## Challenge
Reproduce the material that follows, please, but only from its first line to the line containing "wbg.inputs[1].default_value = 0.36", inclusive.

## Provided material
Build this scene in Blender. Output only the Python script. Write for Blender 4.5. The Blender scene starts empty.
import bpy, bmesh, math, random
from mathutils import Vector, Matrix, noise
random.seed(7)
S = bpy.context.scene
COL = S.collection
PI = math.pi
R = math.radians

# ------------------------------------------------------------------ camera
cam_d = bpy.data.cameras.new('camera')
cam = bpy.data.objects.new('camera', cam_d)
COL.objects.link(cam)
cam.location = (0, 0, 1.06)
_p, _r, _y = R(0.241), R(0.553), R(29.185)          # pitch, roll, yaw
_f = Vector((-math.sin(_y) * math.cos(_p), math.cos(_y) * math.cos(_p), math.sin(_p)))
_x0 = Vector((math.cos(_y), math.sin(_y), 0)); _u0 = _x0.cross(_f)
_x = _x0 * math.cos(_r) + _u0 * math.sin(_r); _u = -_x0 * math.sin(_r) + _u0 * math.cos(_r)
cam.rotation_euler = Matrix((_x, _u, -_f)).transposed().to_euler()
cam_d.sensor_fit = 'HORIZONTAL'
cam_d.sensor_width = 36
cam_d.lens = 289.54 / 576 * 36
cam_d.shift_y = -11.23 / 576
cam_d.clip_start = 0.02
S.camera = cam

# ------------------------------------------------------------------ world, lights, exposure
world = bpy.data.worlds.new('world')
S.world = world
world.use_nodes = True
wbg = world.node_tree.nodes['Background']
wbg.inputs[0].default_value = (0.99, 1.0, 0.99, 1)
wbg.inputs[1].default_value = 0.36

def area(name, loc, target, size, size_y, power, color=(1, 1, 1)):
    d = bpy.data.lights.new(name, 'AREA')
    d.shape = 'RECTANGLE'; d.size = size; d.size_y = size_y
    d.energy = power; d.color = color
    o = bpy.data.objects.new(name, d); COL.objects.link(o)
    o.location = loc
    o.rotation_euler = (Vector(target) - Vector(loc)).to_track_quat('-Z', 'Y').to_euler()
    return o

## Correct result
Build this scene in Blender. Output only the Python script. Write for Blender 4.5. The Blender scene starts empty.
import bpy, bmesh, math, random
from mathutils import Vector, Matrix, noise
random.seed(7)
S = bpy.context.scene
COL = S.collection
PI = math.pi
R = math.radians

# ------------------------------------------------------------------ camera
cam_d = bpy.data.cameras.new('camera')
cam = bpy.data.objects.new('camera', cam_d)
COL.objects.link(cam)
cam.location = (0, 0, 1.06)
_p, _r, _y = R(0.241), R(0.553), R(29.185)          # pitch, roll, yaw
_f = Vector((-math.sin(_y) * math.cos(_p), math.cos(_y) * math.cos(_p), math.sin(_p)))
_x0 = Vector((math.cos(_y), math.sin(_y), 0)); _u0 = _x0.cross(_f)
_x = _x0 * math.cos(_r) + _u0 * math.sin(_r); _u = -_x0 * math.sin(_r) + _u0 * math.cos(_r)
cam.rotation_euler = Matrix((_x, _u, -_f)).transposed().to_euler()
cam_d.sensor_fit = 'HORIZONTAL'
cam_d.sensor_width = 36
cam_d.lens = 289.54 / 576 * 36
cam_d.shift_y = -11.23 / 576
cam_d.clip_start = 0.02
S.camera = cam

# ------------------------------------------------------------------ world, lights, exposure
world = bpy.data.worlds.new('world')
S.world = world
world.use_nodes = True
wbg = world.node_tree.nodes['Background']
wbg.inputs[0].default_value = (0.99, 1.0, 0.99, 1)
wbg.inputs[1].default_value = 0.36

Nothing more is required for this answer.